• **GIVEN INFORMATION**
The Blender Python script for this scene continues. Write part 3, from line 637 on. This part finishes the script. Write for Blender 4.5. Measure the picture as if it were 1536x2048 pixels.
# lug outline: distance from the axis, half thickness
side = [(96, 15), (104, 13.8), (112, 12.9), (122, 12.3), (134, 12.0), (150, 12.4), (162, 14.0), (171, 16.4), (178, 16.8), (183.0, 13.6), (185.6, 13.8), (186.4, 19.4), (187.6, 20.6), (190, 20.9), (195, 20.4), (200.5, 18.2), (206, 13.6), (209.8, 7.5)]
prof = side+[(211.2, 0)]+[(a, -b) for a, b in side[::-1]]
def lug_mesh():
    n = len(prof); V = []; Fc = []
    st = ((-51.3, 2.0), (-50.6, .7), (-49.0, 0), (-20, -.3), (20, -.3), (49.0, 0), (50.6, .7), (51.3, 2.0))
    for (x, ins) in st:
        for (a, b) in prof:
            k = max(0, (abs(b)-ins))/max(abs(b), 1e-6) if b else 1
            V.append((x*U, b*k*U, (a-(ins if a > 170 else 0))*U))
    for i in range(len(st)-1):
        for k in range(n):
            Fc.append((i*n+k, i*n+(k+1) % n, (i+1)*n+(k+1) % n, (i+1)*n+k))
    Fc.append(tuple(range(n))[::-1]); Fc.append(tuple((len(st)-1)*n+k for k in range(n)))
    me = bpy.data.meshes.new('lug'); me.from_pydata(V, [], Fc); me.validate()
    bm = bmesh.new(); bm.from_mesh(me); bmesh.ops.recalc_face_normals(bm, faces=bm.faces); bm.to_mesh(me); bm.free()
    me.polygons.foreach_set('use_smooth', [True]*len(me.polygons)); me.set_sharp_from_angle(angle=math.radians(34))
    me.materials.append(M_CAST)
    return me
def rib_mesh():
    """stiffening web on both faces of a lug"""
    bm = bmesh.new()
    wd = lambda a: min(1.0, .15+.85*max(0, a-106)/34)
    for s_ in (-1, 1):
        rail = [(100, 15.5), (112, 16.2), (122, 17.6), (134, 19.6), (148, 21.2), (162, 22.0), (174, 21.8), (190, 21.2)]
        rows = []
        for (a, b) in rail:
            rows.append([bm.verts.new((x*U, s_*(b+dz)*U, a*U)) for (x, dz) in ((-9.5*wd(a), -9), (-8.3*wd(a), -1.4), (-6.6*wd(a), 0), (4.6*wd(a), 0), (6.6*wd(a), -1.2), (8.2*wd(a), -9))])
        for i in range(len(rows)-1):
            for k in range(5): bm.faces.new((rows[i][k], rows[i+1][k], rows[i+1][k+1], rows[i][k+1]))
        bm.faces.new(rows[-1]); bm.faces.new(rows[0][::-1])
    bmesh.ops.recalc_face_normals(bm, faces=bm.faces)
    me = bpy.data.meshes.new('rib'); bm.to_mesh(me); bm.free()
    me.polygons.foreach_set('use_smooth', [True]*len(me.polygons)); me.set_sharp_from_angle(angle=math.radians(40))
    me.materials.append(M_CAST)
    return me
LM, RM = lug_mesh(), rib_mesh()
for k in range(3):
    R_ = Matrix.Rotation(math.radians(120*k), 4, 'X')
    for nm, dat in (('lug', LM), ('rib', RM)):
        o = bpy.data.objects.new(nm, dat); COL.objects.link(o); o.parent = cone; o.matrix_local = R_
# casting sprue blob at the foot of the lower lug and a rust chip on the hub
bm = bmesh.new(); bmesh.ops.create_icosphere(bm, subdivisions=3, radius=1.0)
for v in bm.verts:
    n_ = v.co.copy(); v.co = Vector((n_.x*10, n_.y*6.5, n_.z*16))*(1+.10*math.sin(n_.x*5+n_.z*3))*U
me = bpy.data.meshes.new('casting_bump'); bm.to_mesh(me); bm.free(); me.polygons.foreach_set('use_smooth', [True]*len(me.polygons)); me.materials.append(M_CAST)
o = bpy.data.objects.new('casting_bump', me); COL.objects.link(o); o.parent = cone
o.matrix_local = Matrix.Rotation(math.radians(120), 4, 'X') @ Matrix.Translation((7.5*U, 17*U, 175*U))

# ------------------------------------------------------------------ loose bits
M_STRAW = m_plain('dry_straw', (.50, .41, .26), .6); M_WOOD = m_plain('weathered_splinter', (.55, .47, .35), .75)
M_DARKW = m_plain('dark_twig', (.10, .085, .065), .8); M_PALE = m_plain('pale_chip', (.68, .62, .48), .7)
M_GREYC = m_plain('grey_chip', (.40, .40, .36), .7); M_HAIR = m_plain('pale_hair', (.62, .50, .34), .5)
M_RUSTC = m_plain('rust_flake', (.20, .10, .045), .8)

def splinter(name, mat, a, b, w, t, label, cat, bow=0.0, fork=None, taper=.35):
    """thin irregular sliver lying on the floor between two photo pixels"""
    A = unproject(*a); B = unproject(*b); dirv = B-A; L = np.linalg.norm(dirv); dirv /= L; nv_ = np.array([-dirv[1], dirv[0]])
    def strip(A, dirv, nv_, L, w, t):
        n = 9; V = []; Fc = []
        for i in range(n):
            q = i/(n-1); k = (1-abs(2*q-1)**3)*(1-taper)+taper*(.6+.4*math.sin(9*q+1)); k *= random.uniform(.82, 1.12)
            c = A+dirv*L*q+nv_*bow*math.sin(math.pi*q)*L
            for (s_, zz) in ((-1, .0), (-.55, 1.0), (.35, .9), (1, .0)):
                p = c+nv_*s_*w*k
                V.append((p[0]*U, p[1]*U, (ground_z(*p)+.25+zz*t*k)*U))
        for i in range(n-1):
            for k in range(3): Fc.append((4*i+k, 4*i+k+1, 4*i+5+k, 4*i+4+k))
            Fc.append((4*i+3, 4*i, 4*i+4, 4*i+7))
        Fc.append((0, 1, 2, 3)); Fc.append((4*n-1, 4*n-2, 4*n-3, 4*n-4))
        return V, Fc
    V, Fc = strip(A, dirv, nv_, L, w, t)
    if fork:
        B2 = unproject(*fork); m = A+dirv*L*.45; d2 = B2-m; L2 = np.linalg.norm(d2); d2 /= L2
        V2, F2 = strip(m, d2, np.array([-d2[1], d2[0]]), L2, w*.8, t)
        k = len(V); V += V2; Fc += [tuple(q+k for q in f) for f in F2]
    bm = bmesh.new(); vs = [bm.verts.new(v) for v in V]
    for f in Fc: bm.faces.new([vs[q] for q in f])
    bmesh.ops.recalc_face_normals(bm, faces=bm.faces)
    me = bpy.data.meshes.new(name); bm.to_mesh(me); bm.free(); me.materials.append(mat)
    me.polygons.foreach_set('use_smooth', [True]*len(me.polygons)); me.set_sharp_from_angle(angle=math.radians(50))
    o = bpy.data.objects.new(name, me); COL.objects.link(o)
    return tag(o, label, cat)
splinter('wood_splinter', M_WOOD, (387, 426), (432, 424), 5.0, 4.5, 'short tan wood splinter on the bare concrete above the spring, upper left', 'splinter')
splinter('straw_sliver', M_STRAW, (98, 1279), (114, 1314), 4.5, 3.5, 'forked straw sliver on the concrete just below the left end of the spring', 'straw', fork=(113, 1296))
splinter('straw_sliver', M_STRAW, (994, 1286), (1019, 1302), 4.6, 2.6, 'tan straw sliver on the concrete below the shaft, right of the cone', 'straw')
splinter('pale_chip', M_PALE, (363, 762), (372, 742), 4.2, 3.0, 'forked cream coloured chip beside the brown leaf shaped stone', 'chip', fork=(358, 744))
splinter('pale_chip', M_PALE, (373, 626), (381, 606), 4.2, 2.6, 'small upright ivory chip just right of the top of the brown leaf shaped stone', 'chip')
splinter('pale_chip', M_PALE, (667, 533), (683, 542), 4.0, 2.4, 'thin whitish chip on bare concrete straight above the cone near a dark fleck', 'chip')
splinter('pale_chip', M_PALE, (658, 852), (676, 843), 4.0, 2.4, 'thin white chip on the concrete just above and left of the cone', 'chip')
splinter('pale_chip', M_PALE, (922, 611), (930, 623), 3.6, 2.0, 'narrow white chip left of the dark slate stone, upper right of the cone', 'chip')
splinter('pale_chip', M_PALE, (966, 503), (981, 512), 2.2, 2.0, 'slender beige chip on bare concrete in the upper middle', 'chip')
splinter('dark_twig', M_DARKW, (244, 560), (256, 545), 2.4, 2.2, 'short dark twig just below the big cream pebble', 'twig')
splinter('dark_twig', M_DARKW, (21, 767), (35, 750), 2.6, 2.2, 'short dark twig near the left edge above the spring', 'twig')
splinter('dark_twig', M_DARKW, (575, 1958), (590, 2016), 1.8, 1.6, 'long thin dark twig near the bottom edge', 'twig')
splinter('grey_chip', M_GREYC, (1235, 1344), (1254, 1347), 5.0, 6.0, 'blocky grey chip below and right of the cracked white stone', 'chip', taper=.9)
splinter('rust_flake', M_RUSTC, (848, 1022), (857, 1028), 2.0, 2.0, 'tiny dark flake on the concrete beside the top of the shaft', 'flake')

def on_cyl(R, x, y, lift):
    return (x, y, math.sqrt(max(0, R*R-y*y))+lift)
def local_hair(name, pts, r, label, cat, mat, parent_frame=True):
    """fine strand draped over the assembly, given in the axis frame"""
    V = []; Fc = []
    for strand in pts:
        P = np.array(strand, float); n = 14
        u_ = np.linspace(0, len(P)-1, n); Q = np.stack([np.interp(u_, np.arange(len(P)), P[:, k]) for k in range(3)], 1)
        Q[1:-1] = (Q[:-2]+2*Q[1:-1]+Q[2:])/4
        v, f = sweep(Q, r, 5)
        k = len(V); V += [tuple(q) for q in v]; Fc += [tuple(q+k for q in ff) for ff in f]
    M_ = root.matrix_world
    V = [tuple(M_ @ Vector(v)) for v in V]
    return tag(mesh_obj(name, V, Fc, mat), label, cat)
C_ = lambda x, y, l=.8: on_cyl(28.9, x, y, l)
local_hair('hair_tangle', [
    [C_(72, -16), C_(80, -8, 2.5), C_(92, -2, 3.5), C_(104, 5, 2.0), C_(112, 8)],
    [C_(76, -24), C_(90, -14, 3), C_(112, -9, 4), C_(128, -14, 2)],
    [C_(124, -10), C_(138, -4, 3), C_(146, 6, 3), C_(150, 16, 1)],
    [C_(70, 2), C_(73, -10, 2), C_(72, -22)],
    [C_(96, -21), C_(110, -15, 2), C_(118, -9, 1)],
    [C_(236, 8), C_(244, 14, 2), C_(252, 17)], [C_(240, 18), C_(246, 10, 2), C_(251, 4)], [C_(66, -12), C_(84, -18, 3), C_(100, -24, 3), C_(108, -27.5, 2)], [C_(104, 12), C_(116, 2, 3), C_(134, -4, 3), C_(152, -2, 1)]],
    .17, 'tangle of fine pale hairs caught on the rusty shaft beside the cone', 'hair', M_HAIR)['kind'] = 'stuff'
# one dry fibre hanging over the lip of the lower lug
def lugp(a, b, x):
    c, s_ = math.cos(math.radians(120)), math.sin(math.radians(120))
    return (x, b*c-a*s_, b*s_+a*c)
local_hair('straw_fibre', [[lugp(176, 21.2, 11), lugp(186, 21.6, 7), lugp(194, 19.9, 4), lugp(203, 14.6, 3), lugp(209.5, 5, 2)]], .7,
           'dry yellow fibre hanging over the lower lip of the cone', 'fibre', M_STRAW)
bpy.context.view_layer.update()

• **PROBLEM TO WORK ON**
Answer with one number only: how many lines above contain the word "pixels".

• **EXERCISE RESPONSE**
2